#### The task:
Reproduce the first line and every line after it, exactly, through the one containing "return Vector((x, y, hexz(y)))". Leave out the rest.

#### Data shown:
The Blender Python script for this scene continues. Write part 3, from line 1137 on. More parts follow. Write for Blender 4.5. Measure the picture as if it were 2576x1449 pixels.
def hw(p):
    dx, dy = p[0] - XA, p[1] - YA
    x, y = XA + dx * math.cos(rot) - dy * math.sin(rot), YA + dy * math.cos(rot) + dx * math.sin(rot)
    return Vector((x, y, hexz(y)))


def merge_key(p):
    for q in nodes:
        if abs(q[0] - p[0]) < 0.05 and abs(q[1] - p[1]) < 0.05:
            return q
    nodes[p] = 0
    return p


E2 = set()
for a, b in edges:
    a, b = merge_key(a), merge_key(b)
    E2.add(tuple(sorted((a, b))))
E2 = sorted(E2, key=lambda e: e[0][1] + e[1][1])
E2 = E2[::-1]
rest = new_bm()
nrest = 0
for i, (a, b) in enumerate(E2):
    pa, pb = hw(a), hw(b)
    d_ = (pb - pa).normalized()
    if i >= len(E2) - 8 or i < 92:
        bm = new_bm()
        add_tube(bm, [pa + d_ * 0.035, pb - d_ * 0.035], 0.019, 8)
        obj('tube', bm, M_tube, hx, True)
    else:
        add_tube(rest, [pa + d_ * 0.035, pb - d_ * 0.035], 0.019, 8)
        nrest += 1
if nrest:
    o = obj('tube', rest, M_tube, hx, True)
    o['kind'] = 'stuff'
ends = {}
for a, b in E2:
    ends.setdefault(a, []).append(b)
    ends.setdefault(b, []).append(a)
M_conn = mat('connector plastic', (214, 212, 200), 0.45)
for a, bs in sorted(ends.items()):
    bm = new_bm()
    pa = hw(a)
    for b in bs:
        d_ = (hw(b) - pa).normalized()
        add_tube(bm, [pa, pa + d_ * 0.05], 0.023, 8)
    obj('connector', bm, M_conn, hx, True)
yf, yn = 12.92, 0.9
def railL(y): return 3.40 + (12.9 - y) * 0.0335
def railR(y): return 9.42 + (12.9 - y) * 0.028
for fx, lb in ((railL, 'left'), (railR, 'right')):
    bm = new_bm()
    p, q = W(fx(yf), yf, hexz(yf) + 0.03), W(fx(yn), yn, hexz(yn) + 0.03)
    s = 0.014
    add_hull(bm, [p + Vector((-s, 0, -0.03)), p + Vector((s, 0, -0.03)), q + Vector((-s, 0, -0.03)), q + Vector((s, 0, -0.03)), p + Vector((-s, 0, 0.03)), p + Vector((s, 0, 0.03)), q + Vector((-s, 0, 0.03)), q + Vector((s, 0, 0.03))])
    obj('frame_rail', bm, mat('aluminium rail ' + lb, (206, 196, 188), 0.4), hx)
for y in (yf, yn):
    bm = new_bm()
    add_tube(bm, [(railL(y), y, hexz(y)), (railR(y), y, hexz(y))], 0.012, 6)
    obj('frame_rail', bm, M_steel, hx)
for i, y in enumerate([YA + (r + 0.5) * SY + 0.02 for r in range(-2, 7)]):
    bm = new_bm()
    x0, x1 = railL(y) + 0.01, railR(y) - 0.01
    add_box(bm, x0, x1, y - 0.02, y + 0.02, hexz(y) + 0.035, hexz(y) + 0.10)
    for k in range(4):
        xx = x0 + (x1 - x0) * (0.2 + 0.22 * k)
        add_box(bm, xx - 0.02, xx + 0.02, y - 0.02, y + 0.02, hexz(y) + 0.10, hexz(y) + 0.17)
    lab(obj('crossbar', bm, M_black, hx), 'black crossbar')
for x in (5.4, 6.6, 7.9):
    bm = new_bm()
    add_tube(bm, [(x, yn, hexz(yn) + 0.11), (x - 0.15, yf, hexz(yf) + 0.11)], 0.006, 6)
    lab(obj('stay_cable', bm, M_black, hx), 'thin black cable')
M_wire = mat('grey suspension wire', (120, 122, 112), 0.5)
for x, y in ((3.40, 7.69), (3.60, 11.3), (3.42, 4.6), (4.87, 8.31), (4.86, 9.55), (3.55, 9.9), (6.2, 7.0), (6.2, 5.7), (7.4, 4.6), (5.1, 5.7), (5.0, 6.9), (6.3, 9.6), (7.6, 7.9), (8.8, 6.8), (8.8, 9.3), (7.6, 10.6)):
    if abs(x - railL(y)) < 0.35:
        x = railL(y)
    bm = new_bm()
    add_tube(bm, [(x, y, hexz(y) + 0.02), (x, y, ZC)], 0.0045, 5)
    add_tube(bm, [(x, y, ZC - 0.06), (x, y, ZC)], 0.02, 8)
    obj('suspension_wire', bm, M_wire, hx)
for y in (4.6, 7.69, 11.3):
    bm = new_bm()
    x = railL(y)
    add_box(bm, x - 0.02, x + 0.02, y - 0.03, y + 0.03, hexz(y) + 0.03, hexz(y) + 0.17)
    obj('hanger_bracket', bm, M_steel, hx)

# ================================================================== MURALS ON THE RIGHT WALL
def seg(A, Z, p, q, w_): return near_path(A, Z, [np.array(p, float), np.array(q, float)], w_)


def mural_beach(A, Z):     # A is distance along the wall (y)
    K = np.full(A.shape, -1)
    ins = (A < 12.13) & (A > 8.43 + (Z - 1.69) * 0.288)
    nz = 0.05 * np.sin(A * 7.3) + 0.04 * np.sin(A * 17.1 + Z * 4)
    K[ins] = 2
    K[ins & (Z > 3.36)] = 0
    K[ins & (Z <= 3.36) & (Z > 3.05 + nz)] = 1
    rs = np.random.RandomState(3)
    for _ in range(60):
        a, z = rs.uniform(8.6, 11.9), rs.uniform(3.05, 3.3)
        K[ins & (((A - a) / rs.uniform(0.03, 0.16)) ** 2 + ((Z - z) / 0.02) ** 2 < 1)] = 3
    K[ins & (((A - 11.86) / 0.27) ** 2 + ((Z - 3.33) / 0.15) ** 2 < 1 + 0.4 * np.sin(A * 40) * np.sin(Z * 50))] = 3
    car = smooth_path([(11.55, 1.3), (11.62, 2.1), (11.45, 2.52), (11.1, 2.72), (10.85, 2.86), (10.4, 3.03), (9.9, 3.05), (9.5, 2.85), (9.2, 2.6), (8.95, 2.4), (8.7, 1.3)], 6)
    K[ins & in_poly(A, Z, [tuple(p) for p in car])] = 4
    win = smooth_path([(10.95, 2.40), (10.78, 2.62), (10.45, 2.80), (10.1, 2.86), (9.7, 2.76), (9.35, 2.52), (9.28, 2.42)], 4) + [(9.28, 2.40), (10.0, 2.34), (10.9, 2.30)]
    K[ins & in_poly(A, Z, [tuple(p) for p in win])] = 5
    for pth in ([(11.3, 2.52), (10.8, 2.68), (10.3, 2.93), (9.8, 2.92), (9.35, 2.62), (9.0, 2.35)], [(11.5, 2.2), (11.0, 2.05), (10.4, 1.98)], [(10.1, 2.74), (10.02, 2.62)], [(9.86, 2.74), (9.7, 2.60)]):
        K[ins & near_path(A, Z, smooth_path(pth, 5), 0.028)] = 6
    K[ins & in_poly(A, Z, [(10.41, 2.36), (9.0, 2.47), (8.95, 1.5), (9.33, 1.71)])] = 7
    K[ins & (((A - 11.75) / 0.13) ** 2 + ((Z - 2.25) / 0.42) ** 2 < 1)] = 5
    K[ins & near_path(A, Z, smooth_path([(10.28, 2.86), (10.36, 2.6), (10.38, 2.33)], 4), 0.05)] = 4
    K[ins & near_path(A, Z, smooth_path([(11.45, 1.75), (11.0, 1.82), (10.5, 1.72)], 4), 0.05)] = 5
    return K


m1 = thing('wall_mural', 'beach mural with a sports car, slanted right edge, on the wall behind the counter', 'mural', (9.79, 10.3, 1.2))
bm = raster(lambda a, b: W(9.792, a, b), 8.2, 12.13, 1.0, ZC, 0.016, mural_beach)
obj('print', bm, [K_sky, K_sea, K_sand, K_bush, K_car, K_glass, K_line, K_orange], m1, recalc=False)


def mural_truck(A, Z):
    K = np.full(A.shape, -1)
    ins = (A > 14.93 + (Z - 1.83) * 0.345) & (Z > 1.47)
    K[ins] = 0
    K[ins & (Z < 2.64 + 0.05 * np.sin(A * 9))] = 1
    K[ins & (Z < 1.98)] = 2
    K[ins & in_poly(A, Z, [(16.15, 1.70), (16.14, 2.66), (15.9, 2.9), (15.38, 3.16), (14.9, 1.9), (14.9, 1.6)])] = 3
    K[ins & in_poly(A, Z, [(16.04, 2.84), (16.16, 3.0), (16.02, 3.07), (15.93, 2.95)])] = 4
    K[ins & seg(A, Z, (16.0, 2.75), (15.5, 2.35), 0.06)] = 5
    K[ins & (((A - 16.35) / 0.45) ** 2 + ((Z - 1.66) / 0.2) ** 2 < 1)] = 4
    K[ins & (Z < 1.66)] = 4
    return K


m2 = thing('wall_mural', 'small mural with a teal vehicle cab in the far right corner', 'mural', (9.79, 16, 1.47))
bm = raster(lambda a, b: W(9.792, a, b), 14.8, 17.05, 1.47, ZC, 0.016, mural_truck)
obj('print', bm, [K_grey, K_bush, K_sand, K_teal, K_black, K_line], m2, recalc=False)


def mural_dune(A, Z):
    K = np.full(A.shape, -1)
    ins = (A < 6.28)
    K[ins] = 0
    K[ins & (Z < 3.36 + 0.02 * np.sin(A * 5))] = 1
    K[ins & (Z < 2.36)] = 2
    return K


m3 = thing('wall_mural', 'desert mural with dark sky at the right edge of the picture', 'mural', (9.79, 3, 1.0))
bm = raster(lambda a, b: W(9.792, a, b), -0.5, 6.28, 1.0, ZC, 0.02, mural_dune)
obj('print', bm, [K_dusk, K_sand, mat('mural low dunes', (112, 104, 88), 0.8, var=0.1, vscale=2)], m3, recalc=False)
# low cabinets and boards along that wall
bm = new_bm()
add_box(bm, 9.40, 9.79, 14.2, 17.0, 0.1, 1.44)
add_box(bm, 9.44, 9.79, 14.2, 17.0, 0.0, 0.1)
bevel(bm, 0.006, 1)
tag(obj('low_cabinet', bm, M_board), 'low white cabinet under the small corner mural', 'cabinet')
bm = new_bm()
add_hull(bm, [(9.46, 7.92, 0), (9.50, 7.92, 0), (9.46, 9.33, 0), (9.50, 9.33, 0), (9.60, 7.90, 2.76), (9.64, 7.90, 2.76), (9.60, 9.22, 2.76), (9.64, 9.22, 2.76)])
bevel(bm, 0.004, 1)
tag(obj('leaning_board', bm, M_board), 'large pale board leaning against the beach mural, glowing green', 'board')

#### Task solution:
The Blender Python script for this scene continues. Write part 3, from line 1137 on. More parts follow. Write for Blender 4.5. Measure the picture as if it were 2576x1449 pixels.
def hw(p):
    dx, dy = p[0] - XA, p[1] - YA
    x, y = XA + dx * math.cos(rot) - dy * math.sin(rot), YA + dy * math.cos(rot) + dx * math.sin(rot)
    return Vector((x, y, hexz(y)))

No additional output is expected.